El último capítulo de Better Call Saul marcó el cierre de la Era Breaking Bad en las ficciones televisivas. Con un giro argumental a la altura del protagonista, el final de la serie nos deja huérfanos de uno de esos personajes que nos interpela como espectadores. Escribe Matías Rodríguez, ilustra Mariano Lucano.
La hoja de vida de James Morgan McGill espanta por lo normal: hijo menor en una familia de ascendencia irlandesa, pésimo estudiante y sombra irreductible de un hermano mayor soberbio y exitoso. Con esos antecedentes es difícil pensar que este personaje rayano pudiera mutar algún día hacia ese sórdido abogado que resultó ser Saul Goodman, pero esa conversión fue uno de los viajes más espectaculares que nos regaló Better Call Saul, sobre todo porque como espectadores nos arrastra al rincón voyerista de lo que tal vez elegiríamos ser si fuésemos menos cobardes.
La riqueza de Better… radica en que no necesitó parasitar a Breaking Bad para contar una historia. El descenso a los infiernos de Walter White le sirve de plataforma al excéntrico abogado, pero es posible ver la precuela sin saber absolutamente nada de la serie principal. El brillo propio del personaje emerge en cuanto más lo rodea un cono de sombras y son sus contradicciones lo que más nos incomoda. ¿Cómo es posible que su éxito nos genere satisfacción? ¿Por qué nos alegramos de los fracasos de su repelente hermano incluso cuando Jimmy recurre a los peores artilugios para ponerlo de rodillas? Posiblemente haya una respuesta por cada espectador, pero todas pueden tener que ver con que vemos en el protagonista a un perdedor tratando de salir adelante.
La exquisita concatenación de circunstancias que terminan convirtiendo a Jimmy McGil en Saul Goodman van tomando el cariz de lo inevitable. ¿Tenía otras alternativas? Sin duda. ¿Hubiese llegado tan lejos con esas alternativas? Claramente no. Esa dicotomía nos pone ante una encrucijada sobre lo que somos y lo que esperamos de nosotros mismos. La sociología de la desviación ya se encargó de esta anomalía y ahora encuentra en nuestra fascinación moderna por las historias de los narcotraficantes la explicación de un fenómeno: disfrutamos virtualmente de los excesos de los otros con la culpa de no cargar con los riesgos. Pero en este caso Saul tiene mucho más de nosotros que Pablo Escobar, porque posiblemente no seamos asesinos despiadados como el colombiano, pero si —por momentos– egoístas, calculadores y ambiciosos como Goodman.
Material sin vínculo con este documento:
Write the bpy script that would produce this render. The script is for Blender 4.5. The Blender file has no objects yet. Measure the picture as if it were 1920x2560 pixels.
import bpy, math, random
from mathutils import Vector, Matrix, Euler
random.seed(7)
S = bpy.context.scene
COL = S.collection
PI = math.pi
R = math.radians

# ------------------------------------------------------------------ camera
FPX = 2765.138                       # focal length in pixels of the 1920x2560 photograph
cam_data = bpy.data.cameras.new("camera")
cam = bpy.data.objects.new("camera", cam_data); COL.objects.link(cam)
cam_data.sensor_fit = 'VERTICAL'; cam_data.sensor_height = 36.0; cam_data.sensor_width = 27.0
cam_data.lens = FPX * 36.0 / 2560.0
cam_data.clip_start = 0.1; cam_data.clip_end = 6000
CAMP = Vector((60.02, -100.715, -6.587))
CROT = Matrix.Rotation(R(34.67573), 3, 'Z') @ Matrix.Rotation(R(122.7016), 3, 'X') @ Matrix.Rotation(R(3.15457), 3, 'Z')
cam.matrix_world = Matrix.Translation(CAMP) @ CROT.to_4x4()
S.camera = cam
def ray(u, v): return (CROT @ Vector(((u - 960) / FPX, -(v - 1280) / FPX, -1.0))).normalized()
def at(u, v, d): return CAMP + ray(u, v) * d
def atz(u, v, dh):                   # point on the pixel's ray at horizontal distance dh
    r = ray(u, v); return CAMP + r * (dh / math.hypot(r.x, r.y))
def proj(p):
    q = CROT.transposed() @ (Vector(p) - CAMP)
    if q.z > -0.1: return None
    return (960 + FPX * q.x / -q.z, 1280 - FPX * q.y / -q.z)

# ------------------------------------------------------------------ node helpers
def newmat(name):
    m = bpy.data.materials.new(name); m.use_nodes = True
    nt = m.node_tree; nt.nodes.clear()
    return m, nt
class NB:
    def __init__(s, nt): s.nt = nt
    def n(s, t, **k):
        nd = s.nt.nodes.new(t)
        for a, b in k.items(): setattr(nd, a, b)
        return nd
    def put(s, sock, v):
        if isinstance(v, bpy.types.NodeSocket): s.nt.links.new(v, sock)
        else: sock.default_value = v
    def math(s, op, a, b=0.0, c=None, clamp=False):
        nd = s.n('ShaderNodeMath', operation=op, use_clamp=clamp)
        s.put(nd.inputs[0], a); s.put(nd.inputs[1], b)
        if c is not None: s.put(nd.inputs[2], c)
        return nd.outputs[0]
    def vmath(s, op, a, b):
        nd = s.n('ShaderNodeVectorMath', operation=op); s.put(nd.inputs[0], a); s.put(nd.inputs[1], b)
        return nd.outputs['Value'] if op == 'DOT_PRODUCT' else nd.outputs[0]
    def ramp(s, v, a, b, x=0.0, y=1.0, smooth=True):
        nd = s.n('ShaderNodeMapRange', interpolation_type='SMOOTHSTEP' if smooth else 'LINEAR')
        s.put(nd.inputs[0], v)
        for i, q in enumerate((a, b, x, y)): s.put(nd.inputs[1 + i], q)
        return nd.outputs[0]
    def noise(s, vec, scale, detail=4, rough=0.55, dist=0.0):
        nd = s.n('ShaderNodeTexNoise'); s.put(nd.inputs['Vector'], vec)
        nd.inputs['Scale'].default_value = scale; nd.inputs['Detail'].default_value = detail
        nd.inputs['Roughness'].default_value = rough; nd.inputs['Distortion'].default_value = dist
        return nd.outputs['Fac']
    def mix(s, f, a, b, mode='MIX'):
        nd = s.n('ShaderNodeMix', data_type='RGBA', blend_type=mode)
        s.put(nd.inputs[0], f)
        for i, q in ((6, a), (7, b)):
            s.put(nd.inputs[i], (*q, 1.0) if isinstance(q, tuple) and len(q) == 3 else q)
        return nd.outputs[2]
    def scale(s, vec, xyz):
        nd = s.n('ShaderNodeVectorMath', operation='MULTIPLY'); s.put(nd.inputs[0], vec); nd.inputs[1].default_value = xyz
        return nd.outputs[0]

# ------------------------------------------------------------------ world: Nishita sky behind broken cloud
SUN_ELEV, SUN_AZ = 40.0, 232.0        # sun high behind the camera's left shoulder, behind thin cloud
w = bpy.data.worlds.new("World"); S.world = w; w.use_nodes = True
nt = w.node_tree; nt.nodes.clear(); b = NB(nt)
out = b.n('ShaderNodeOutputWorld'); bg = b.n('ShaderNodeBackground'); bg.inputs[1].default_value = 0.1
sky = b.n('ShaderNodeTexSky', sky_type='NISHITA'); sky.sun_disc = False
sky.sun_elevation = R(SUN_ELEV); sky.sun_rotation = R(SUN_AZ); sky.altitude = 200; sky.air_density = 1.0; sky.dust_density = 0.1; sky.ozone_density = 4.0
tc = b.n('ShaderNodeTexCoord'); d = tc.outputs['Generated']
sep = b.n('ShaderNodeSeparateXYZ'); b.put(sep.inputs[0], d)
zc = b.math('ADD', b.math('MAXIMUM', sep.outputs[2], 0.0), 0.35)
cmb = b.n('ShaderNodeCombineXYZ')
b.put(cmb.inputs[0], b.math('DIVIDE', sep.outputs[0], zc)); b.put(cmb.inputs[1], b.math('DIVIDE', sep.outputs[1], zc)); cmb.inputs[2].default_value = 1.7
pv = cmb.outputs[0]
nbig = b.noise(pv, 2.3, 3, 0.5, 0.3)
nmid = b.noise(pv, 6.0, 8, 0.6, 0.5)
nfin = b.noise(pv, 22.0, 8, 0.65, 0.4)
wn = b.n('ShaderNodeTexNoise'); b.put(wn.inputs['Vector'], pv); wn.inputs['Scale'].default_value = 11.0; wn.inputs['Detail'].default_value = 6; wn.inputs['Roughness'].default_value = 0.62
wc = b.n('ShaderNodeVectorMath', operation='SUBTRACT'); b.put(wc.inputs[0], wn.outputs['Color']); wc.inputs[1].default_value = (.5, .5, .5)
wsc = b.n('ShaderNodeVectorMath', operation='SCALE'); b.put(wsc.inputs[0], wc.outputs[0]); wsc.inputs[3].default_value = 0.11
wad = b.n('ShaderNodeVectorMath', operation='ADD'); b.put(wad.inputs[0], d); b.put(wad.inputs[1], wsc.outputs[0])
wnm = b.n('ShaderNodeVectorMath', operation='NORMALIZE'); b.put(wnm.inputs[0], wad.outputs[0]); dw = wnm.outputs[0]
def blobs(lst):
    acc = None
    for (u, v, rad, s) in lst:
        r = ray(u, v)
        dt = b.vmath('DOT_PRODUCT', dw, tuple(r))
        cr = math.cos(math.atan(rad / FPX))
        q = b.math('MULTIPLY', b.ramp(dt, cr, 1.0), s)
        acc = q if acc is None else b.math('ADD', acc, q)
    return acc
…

Vemos a Saul de rodillas ante una fosa recién abierta y con los ojos vendados. Y lo hacemos desde la seguridad de nuestras ocho horas diarias de oficina, pero la intranquilidad no nos la genera lo que parece ser la escena de una ejecución inminente, sino que este abogado que estudió por correspondencia en una ignota universidad samoana no es un delincuente de guante blanco, es un tipo que pone el cuerpo. Usa una peluca, transpira, se lastima para fingir una golpiza, camina por el desierto con dos bolsos cargados con siete millones de dólares. No se sienta a esperar que las cosas pasen, se levanta y las hace, incluso cuando es necesario saltar al vacío mientras todos miran desde el borde, y no hay nada que irrite más que ver a alguien inventándose a sí mismo.
Paradójicamente, también encontramos un anclaje en que este personaje sin escrúpulos hay límites que no cruza. Respeta la lealtad y la vida de los civiles apelando a los valores de la Mafia: sólo es esperable que mueran aquellos que forman parte del negocio. Esta lógica, prácticamente contradictoria dada su actividad, lo pone en jaque, obligándolo a una constante fuga hacia adelante. Los guiños de la trama confirman estos principios cuando decide resguardar a la sublime Kim Wexler abandonando su papel de víctima y asumir –en la única oportunidad en la que se representa a sí mismo, sin “showtime”— que no es posible escaparse sin pagar la cuenta.
El final de Better… respeta los lineamientos de una historia sin estridencias generada por la bola de nieve de lo simple, que muchas veces puede resultar muy complejo. Saul elige un cierre poético pero previsible inventándose su propia máquina del tiempo para clausurar una obsesión que lo persigue durante todo el último capítulo. La imagen final de nuestro antihéroe de papel lo desnuda y exhibe sus debilidades. Y en eso también se nos parece demasiado.